ACBF and NEPAD Agency cooperation in critical areas will speed up implementation of Africa’s long-term development agenda. The MoU has an implementation roadmap from 2018 onward whereby each critical area of cooperation will lead to the implementation of a flagship program or project to benefit Africa.
Priority areas of mutual focus include (i) the implementation, monitoring and evaluation of capacity development priorities embedded in the 1st 10-Year Plan of Agenda 2063 and Agenda 2030; (ii) the joint implementation of AU/NEPAD 2015 – 2025 Capacity Development Plan for Regional Economic Communities on Institutional Development for effective implementation of Regional Development Plans and Agenda 2063; (iii) the joint implementation of findings from ACBF’s assessment of RECs Capacity needs; (iv) partnership in the design and implementation of Critical Technical Skills (CTS) development programs at country and regional levels; (v) cooperation on the development and publication of ACBF’s flagship– Africa Capacity Report and other capacity development knowledge products particularly tools, guides and case studies in Africa’s priority areas of development; and (vi) a joint approach to mobilize resources for the implementation of the areas of collaboration identified.
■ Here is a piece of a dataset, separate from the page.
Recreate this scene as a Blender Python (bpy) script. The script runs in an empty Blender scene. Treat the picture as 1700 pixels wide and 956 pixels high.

Chief Executive Officer of the NEPAD Agency Dr Ibrahim Assane Mayaki said, “Being a co-designer of Agenda 2063 rightly places ACBF as a critical actor for its implementation and this is the fundamental reason for which we are here today. We are here to learn from ACBF through its trajectory in more than 40 African countries.”
On asking about the role of Africa’s youth in the ACBF-NEPAD Agency areas of cooperation, Executive Secretary of ACBF Prof Emmanuel Nnadozie said, “Youth unemployment is the single most important challenge facing Africa today. If it is not well managed, would turn the potential of the continent’s demographic dividend into a demographic crisis. Adding to this, he said that the place of the youth in the joint programs of the partnership will be cardinal. Africa’s structural transformation will be hinged on its industrialization which cannot happen with a skills transformation of the continent’s youth.”
Apart from setting clearly defined targets of collaboration in capacity development for Africa’s transformation, both ACBF and NEPAD are looking for innovative ways to mobilize resources from inside and outside of Africa to leverage their joint programs. Before the MOU signed today, ACBF and NEPAD Agency have closely collaborated in inititaves to accompany the African Union and its member-States towards the continent’ transformation since 2004.